If the ERP includes a CRM module, it can be useful to compare its features with those of a dedicated tool: the best CRM software comparison details the alternatives for SMEs that prefer to keep their sales management independent.
The most common mistakes when choosing an ERP
Choosing on brand recognition rather than fit
SAP, Sage or Oracle are solid references, but their complexity and cost may be disproportionate for an SME of 30 people. Odoo or Cegid can meet the same needs at a total cost two to three times lower.
Underestimating the integration budget
Vendors quote licence prices, but integration costs (configuration, data migration, custom developments) typically represent 150 to 300% of licence costs. Always request a full quote covering “licences + integration + training + year-one maintenance”.
Neglecting change management
An ERP changes working habits across all departments. Projects that fail have almost always underestimated change management: insufficient training, lack of internal champions, too fast a rollout without a pilot phase.
Confusing ERP with satellite software
An ERP is not necessarily the best tool for every function. A dedicated inventory management software may outperform a generic ERP stock module. Similarly, standalone accounting software for small businesses may be sufficient for smaller structures that do not need the full power of an ERP.

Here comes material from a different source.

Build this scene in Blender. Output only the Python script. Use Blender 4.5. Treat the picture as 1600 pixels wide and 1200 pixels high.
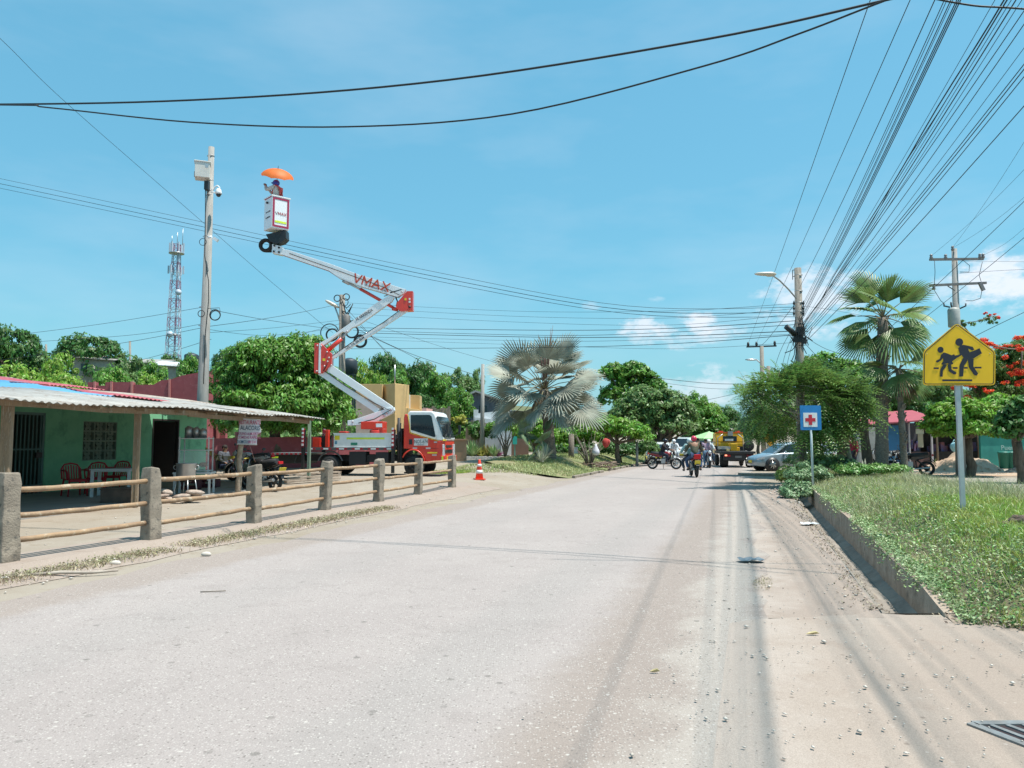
import bpy, bmesh, math, random
import numpy as np
from mathutils import Vector, Matrix
R = math.radians
random.seed(7); np.random.seed(7)
sc = bpy.context.scene
for o in list(bpy.data.objects): bpy.data.objects.remove(o)
C = sc.collection
# ---------------------------------------------------------------- camera
F = 1180.0; PITCH = math.atan(90/F); CAMZ = 1.5
cd = bpy.data.cameras.new('camera'); cam = bpy.data.objects.new('camera', cd); C.objects.link(cam)
cd.sensor_width = 36; cd.lens = 36*F/1600; cd.clip_end = 3000; cd.clip_start = 0.05
cam.location = (0, 0, CAMZ); cam.rotation_euler = (R(90)+PITCH, 0, 0)
sc.camera = cam
# ---------------------------------------------------------------- sun and sky
SUN = Vector((0.36, -0.10, 1.0)).normalized()
el = math.asin(SUN.z); az = math.atan2(SUN.x, SUN.y)
sd = bpy.data.lights.new('sun', 'SUN'); so = bpy.data.objects.new('sun', sd); C.objects.link(so)
sd.energy = 4.4; sd.angle = R(0.7); sd.color = (1, .95, .87)
so.rotation_euler = SUN.to_track_quat('Z', 'Y').to_euler()
w = bpy.data.worlds.new('World'); sc.world = w; w.use_nodes = True
nt = w.node_tree; nt.nodes.clear()
def N(nt, typ, **kw):
    n = nt.nodes.new(typ)
    for k, v in kw.items():
        if k.startswith('i_'):
            key = k[2:]; key = int(key) if key.isdigit() else key.replace('_', ' ')
            n.inputs[key].default_value = v
        else: setattr(n, k, v)
    return n
L = nt.links.new
sky = N(nt, 'ShaderNodeTexSky', sky_type='NISHITA', sun_disc=False, sun_elevation=el, sun_rotation=az, air_density=1.25, dust_density=1.6, ozone_density=2.2, altitude=60)
hs = N(nt, 'ShaderNodeMix', data_type='RGBA', blend_type='MULTIPLY'); hs.inputs[0].default_value = 1
hs.inputs[7].default_value = (.76, 1.22, 1.20, 1)
L(sky.outputs[0], hs.inputs[6])
# small fair-weather clouds low over the horizon, by view direction
tc = N(nt, 'ShaderNodeTexCoord')
nz = N(nt, 'ShaderNodeTexNoise', i_Scale=26.0, i_Detail=7.0, i_Roughness=.62)
mp = N(nt, 'ShaderNodeMapping'); mp.inputs['Scale'].default_value = (1, 1, 2.0)
L(tc.outputs['Generated'], mp.inputs[0]); L(mp.outputs[0], nz.inputs['Vector'])
def ray(px, py):
    f = Vector((0, math.cos(PITCH), math.sin(PITCH))); u = Vector((0, -math.sin(PITCH), math.cos(PITCH)))
    return f + Vector((1, 0, 0))*((px-800)/F) + u*((600-py)/F)
acc = None
for (px, py, rad, flat, amt) in [(1000, 512, .05, 2.6, .8), (1040, 516, .06, 3.0, .85), (1090, 508, .055, 2.4, .9), (1120, 518, .05, 3.0, .6), (1050, 530, .085, 4.5, .5), (1270, 470, .085, 1.5, .75), (1225, 458, .03, 1.6, .6), (1555, 440, .06, 1.3, .9), (1500, 452, .05, 2, .5), (1110, 610, .07, 1.6, .6), (1075, 600, .045, 1.8, .45), (925, 478, .02, 2.6, .3), (1025, 468, .014, 2.5, .25)]:
    d = ray(px, py).normalized()
    sb = N(nt, 'ShaderNodeVectorMath', operation='SUBTRACT'); sb.inputs[1].default_value = d
    L(tc.outputs['Generated'], sb.inputs[0])
    ml = N(nt, 'ShaderNodeVectorMath', operation='MULTIPLY'); ml.inputs[1].default_value = (1/rad, 1/rad, flat/rad)
    L(sb.outputs[0], ml.inputs[0])
    ln = N(nt, 'ShaderNodeVectorMath', operation='LENGTH'); L(ml.outputs[0], ln.inputs[0])
    a1 = N(nt, 'ShaderNodeMath', operation='MULTIPLY_ADD'); a1.inputs[1].default_value = -1.0; a1.inputs[2].default_value = 1.0
    L(ln.outputs['Value'], a1.inputs[0])
    a2 = N(nt, 'ShaderNodeMath', operation='MULTIPLY_ADD'); a2.inputs[1].default_value = 3.6; a2.inputs[2].default_value = -1.72
    L(nz.outputs['Fac'], a2.inputs[0])
    a3 = N(nt, 'ShaderNodeMath', operation='ADD'); L(a1.outputs[0], a3.inputs[0]); L(a2.outputs[0], a3.inputs[1])
    a4 = N(nt, 'ShaderNodeMapRange', interpolation_type='SMOOTHSTEP'); a4.inputs['From Min'].default_value = 0.0; a4.inputs['From Max'].default_value = 1.1; a4.inputs['To Max'].default_value = amt
    L(a3.outputs[0], a4.inputs['Value'])
    a5 = N(nt, 'ShaderNodeMath', operation='GREATER_THAN'); a5.inputs[1].default_value = 0.0; L(a1.outputs[0], a5.inputs[0])
    a6 = N(nt, 'ShaderNodeMath', operation='MULTIPLY'); L(a4.outputs[0], a6.inputs[0])
    a7 = N(nt, 'ShaderNodeMapRange'); a7.inputs['From Max'].default_value = .35; L(a1.outputs[0], a7.inputs['Value']); L(a7.outputs[0], a6.inputs[1])
    if acc is None: acc = a6
    else:
        mx = N(nt, 'ShaderNodeMath', operation='MAXIMUM'); L(acc.outputs[0], mx.inputs[0]); L(a6.outputs[0], mx.inputs[1]); acc = mx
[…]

Frequently asked questions
How do you choose the right ERP system?
Choosing an ERP requires evaluating each solution against concrete criteria: coverage of business needs, integration with the existing IT landscape, total cost of ownership (licences, integration, training), ease of adoption by teams, and scalability over 5 to 10 years. Writing a requirements document beforehand is the best way to structure this evaluation.
What is the difference between cloud ERP and on-premise ERP?
A cloud ERP (SaaS) is hosted by the vendor, accessible online, with a monthly subscription and automatic updates. An on-premise ERP is installed on the company’s own servers, requires internal infrastructure and involves a high upfront licence cost. For SMEs, cloud generally offers faster deployment and a lower entry cost.
What are the 3 types of ERP?
There are three main types: the generalist ERP (covers all functions — finance, HR, sales, procurement, inventory), the sector-specific ERP (designed for a particular industry such as manufacturing, distribution or construction) and the open-source ERP (open codebase, highly customisable, with an active community such as Odoo). The right type depends on the industry and the required level of customisation.
What is the average cost of an ERP project for an SME?
An ERP project for an SME typically costs between €15,000 and €80,000 for the initial deployment, covering licences, integration and training. In SaaS mode, subscriptions start at around €25 per user per month. Annual maintenance generally represents 15 to 20% of licence costs. Return on investment materialises on average between 18 and 36 months.